TASK PROMPT: Leave out the pictures, and retype only the lines from the beginning of the material through the line that contains "b.build('underside_rim', M['black_paint'], sign, bevel=.0006)", including both.
-- -- --
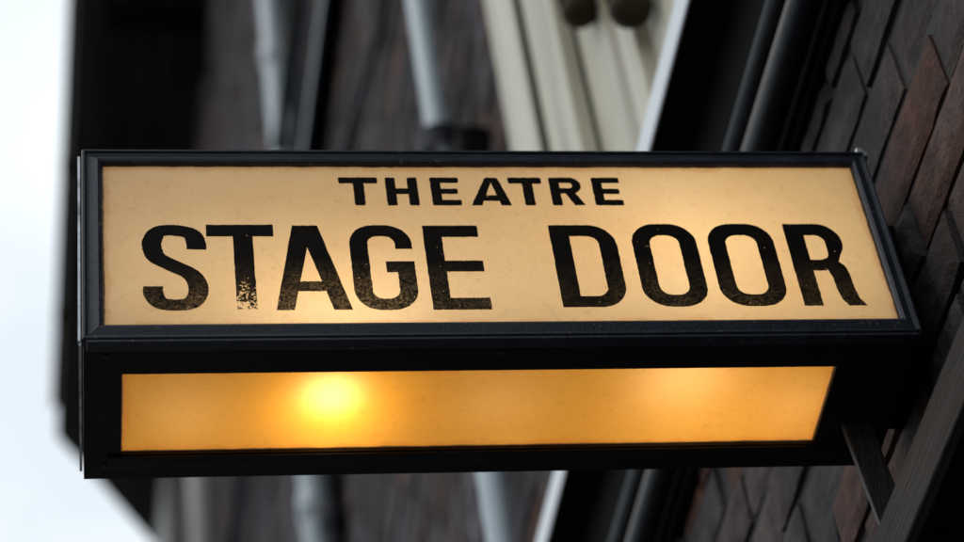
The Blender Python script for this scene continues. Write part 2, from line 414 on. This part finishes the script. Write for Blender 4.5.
# rim round the underside pane
b = MB()
b.box((px0 - .012, py1 + .001, -.001), (px1 + .012, py1 + .014, .0015)); 
b.build('underside_rim', M['black_paint'], sign, bevel=.0006)

def glass(name, col, trans, w_t, x0, x1, y0, y1, axis, drips):
    t = NT(name)
    n = t.noise(6, 5, .6, (1, 1.5, 1.5)); n2 = t.noise(120, 3, .6); n3 = t.noise(34, 6, .7)
    cc = t.ramp(n, [(.3, tuple(c * .86 for c in col)), (.7, col)])
    tt = t.ramp(n, [(.3, tuple(c * k for c, k in zip(trans, (.93, .84, .7)))), (.7, trans)])
    n4 = t.noise(900, 2, .6); sp = t.mix(1, t.ramp(n2, [(.30, .90), (.42, 1)]), t.ramp(n4, [(.35, .90), (.65, 1.0)]), 'MULTIPLY'); tt = t.mix(1, tt, sp, 'MULTIPLY')
    # grime and slopped paint hugging the edges of the pane (a ragged border of its own)
    tc = t.n('ShaderNodeTexCoord'); sx = t.n('ShaderNodeSeparateXYZ'); t.l(tc.outputs['Object'], sx.inputs[0])
    X = sx.outputs[0]; Y = sx.outputs[axis]
    d = t.math('MINIMUM', t.math('MINIMUM', t.math('SUBTRACT', X, x0), t.math('SUBTRACT', x1, X)), t.math('MINIMUM', t.math('SUBTRACT', Y, y0), t.math('SUBTRACT', y1, Y)))
    g = t.math('SUBTRACT', d, t.math('MULTIPLY', t.math('SUBTRACT', n3, .42), drips))
    edge = t.ramp(t.math('MULTIPLY', g, 400, clamp=True), [(.0, 0), (.6, 1)])
    tt = t.mix(edge, (.05, .015, .006), tt); cc = t.mix(edge, (.03, .02, .015), cc)
    st_ = t.math('SUBTRACT', t.math('MULTIPLY', d, 90), t.math('MULTIPLY_ADD', n3, 2.4, -.9)); stain = t.ramp(st_, [(0, 0), (.35, 1)])
    tt = t.mix(stain, t.mix(1, tt, (.95, .82, .66), 'MULTIPLY'), tt)
    di = t.n('ShaderNodeBsdfDiffuse'); t.l(cc, di.inputs[0])
    tr = t.n('ShaderNodeBsdfTranslucent'); t.l(tt, tr.inputs[0])
    gl = t.n('ShaderNodeBsdfGlossy'); gl.inputs['Roughness'].default_value = .25; gl.inputs[0].default_value = (1, 1, 1, 1)
    m1 = t.n('ShaderNodeMixShader'); m1.inputs[0].default_value = w_t; t.l(di.outputs[0], m1.inputs[1]); t.l(tr.outputs[0], m1.inputs[2])
    if axis == 1:      # some light scatters straight on through the amber glass
        rf = t.n('ShaderNodeBsdfRefraction'); rf.inputs['IOR'].default_value = 2.2; rf.inputs['Roughness'].default_value = .75; rf.inputs[0].default_value = (1, .84, .62, 1)
        m3 = t.n('ShaderNodeMixShader'); m3.inputs[0].default_value = .085; t.l(m1.outputs[0], m3.inputs[1]); t.l(rf.outputs[0], m3.inputs[2]); m1 = m3
    fr_ = t.n('ShaderNodeFresnel'); fr_.inputs[0].default_value = 1.35
    m2 = t.n('ShaderNodeMixShader'); t.l(t.math('MULTIPLY', fr_.outputs[0], .6), m2.inputs[0]); t.l(m1.outputs[0], m2.inputs[1]); t.l(gl.outputs[0], m2.inputs[2])
    return t.done(m2.outputs[0])
M['opal'] = glass('opal_glass', (.60, .55, .47), (.98, .85, .66), .76, gx0, gx1, gz0, gz1, 2, .004)
M['amber'] = glass('amber_glass', (.30, .16, .04), (.76, .42, .06), .82, px0, px1, py0, py1, 1, .004)
gp = MB(); gp.add([(gx0 + .0001, .0042, gz0 + .0001), (gx1 - .0001, .0042, gz0 + .0001), (gx1 - .0001, .0042, gz1 - .0001), (gx0 + .0001, .0042, gz1 - .0001)], [(0, 1, 2, 3)])
face = gp.build('front_pane', M['opal'], sign); face['label'] = 'cream translucent front pane with painted black letters'
bp_ = MB(); bp_.add([(px0 - .004, py0 - .004, .0063), (px1 + .004, py0 - .004, .0063), (px1 + .004, py1 + .004, .0063), (px0 - .004, py1 + .004, .0063)], [(0, 3, 2, 1)])
under = bp_.build('underside_pane', M['amber'], sign); under['label'] = 'glowing amber pane in the underside'

# lettering: closed outlines in millimetres on the front pane
def arc(cx, cz, rx, rz, a0, a1, n=10):
    return [(cx + rx * math.cos(R(a0 + (a1 - a0) * k / n)), cz + rz * math.sin(R(a0 + (a1 - a0) * k / n))) for k in range(n + 1)]
def rrect(x0, x1, z0, z1, r):
    return arc(x1 - r, z1 - r, r, r, 0, 90) + arc(x0 + r, z1 - r, r, r, 90, 180) + arc(x0 + r, z0 + r, r, r, 180, 270) + arc(x1 - r, z0 + r, r, r, 270, 360)
def stroke_path(pts, wd):        # thick polyline given as (x,z,half width)
    Lp, Rp = [], []
    n = len(pts)
    for i in range(n):
        a = pts[max(i - 1, 0)]; b = pts[min(i + 1, n - 1)]
        dx, dz = b[0] - a[0], b[1] - a[1]; l = math.hypot(dx, dz) or 1
        nx, nz_ = -dz / l, dx / l
        hw = wd(i / (n - 1), (dx / l, dz / l))
        Lp.append((pts[i][0] + nx * hw, pts[i][1] + nz_ * hw)); Rp.append((pts[i][0] - nx * hw, pts[i][1] - nz_ * hw))
    return Lp, Rp
class Lett:
    def __init__(s): s.v = []; s.f = []
    def strip(s, A, B, closed=False):
        b = len(s.v); n = len(A); s.v += A + B
        for i in range(n if closed else n - 1):
            j = (i + 1) % n; s.f.append((b + i, b + j, b + n + j, b + n + i))
    def poly(s, P): b = len(s.v); s.v += P; s.f.append(tuple(range(b, b + len(P))))
    def rect(s, x0, x1, z0, z1): s.poly([(x0, z0), (x1, z0), (x1, z1), (x0, z1)])
    def build(s, name, mat, parent, label, rough=.28):
        V = [Vector(p) for p in s.v]; F = []
        for f in s.f:
            P = [V[i] for i in f]; ar = sum(P[i].x * P[(i + 1) % len(P)].y - P[(i + 1) % len(P)].x * P[i].y for i in range(len(P)))
            if abs(ar) > .01: F.append(list(f) if ar > 0 else list(f)[::-1])
        ov, oe, of, _, _, src = delaunay_2d_cdt(V, [], F, 1, .01)
        of = [f for f, q in zip(of, src) if q]
        me = bpy.data.meshes.new(name); me.from_pydata([(p.x, 0, p.y) for p in ov], [], of)
        bm = bmesh.new(); bm.from_mesh(me)
        for _ in range(4):
            le = [e for e in bm.edges if e.is_boundary and e.calc_length() > 2.2]
            if not le: break
            bmesh.ops.subdivide_edges(bm, edges=le, cuts=1)
        bmesh.ops.triangulate(bm, faces=bm.faces[:])
        for v in bm.verts:
            k = 1 if any(e.is_boundary for e in v.link_edges) else 0
            x, z = v.co.x, v.co.z
            if k:
                x += noise.noise(Vector((x * .35, z * .35, 3))) * .45 + noise.noise(Vector((x * 1.1, z * 1.1, 8))) * .35
                z += noise.noise(Vector((x * .35, z * .35, 30))) * .45 + noise.noise(Vector((x * 1.1, z * 1.1, 80))) * .35
            v.co = Vector((x / 1000, .0037, z / 1000 - .0039))
        bm.to_mesh(me); bm.free(); me.materials.append(mat)
        o = bpy.data.objects.new(name, me); COL.objects.link(o); o.parent = parent; o['label'] = label; return o
def loop_ring(L_, outer, inner): L_.strip(outer, inner, True)

def paint_mat():
    t = NT('letter_paint')
    tc = t.n('ShaderNodeTexCoord'); sx = t.n('ShaderNodeSeparateXYZ'); t.l(tc.outputs['Object'], sx.inputs[0])
    X, Z = sx.outputs[0], sx.outputs[2]
    fine = t.noise(430, 4, .75); mid = t.noise(120, 5, .75); big = t.noise(17, 3, .5); sparse = t.noise(330, 2, .5)
    # worn towards the foot of the letters: more flaking where z is low
    low = t.math('MULTIPLY_ADD', Z, -11.0, 1.12, clamp=True)           # 1 near the foot of the big letters
    stage = t.math('MULTIPLY_ADD', X, -6.0, 2.6, clamp=True); stage = t.math('MULTIPLY_ADD', stage, .65, .35)
    lowm = t.math('MULTIPLY', t.math('MULTIPLY', low, stage), t.ramp(big, [(.35, .35), (.6, 1)]))
    thr = t.math('MULTIPLY_ADD', lowm, -.125, .685)
    # the foot of the T is nearly gone
    tx = t.math('SUBTRACT', 1.0, t.math('MULTIPLY', t.math('ABSOLUTE', t.math('SUBTRACT', X, .144)), 55), clamp=True)
    tz = t.math('MULTIPLY_ADD', Z, -18, 1.95, clamp=True)
    tf = t.math('MULTIPLY', t.math('MULTIPLY', tx, 3, clamp=True), tz)
    thr = t.math('SUBTRACT', thr, t.math('MULTIPLY', tf, .115))
    hole = t.math('GREATER_THAN', t.math('ADD', t.math('MULTIPLY', fine, .55), t.math('MULTIPLY', mid, .45)), thr)
    hole = t.math('MAXIMUM', hole, t.math('GREATER_THAN', sparse, .765))
    col = t.ramp(mid, [(.35, (.003, .0025, .002)), (.75, (.012, .008, .005))])
    b = t.n('ShaderNodeBsdfPrincipled'); t.l(col, b.inputs['Base Color']); b.inputs['Roughness'].default_value = .6; b.inputs['Specular IOR Level'].default_value = .05
    tr = t.n('ShaderNodeBsdfTransparent')
    thin = t.n('ShaderNodeBsdfTransparent'); 
    th = t.math('MULTIPLY', lowm, t.ramp(fine, [(.42, 0), (.60, .30)]))
    m1 = t.n('ShaderNodeMixShader'); t.l(th, m1.inputs[0]); t.l(b.outputs[0], m1.inputs[1]); t.l(thin.outputs[0], m1.inputs[2])
    m2 = t.n('ShaderNodeMixShader'); t.l(hole, m2.inputs[0]); t.l(m1.outputs[0], m2.inputs[1]); t.l(tr.outputs[0], m2.inputs[2])
    return t.done(m2.outputs[0])
M['letters'] = paint_mat()

B0, C0 = 42.4, 149.2     # baseline, cap line of the big words
def curve(ctrl, n=60):   # Catmull-Rom through control points
    P = [ctrl[0]] + ctrl + [ctrl[-1]]; out_ = []
    seg = len(ctrl) - 1
    for i in range(seg):
        for k in range(n // seg):
            t_ = k / (n // seg); p0, p1, p2, p3 = P[i:i + 4]
            out_.append(tuple(.5 * ((2 * p1[d]) + (-p0[d] + p2[d]) * t_ + (2 * p0[d] - 5 * p1[d] + 4 * p2[d] - p3[d]) * t_ ** 2 + (-p0[d] + 3 * p1[d] - 3 * p2[d] + p3[d]) * t_ ** 3) for d in (0, 1)))
    out_.append(ctrl[-1]); return out_
def thick(hh, vv):       # half width for strokes running horizontally / vertically
    return lambda t_, d: vv * abs(d[1]) ** 2 + hh * (1 - abs(d[1]) ** 2)
st = Lett()
# S
st.strip(*stroke_path(curve([(101.5, 118), (101.5, 126), (97, 138), (83, 142.8), (69, 141), (62.5, 130), (62.5, 118), (67, 107), (81, 97), (95, 87), (101, 75), (101, 62), (95, 51.5), (83, 48.8), (69, 51), (62.5, 61), (62, 72)], 120), thick(7.0, 8.8)))
# T
st.rect(111, 171.5, 134.8, 150); st.rect(134.6, 152.5, 43.2, 134.9)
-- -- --
EXERCISE SOLUTION:
The Blender Python script for this scene continues. Write part 2, from line 414 on. This part finishes the script. Write for Blender 4.5.
# rim round the underside pane
b = MB()
b.box((px0 - .012, py1 + .001, -.001), (px1 + .012, py1 + .014, .0015)); 
b.build('underside_rim', M['black_paint'], sign, bevel=.0006)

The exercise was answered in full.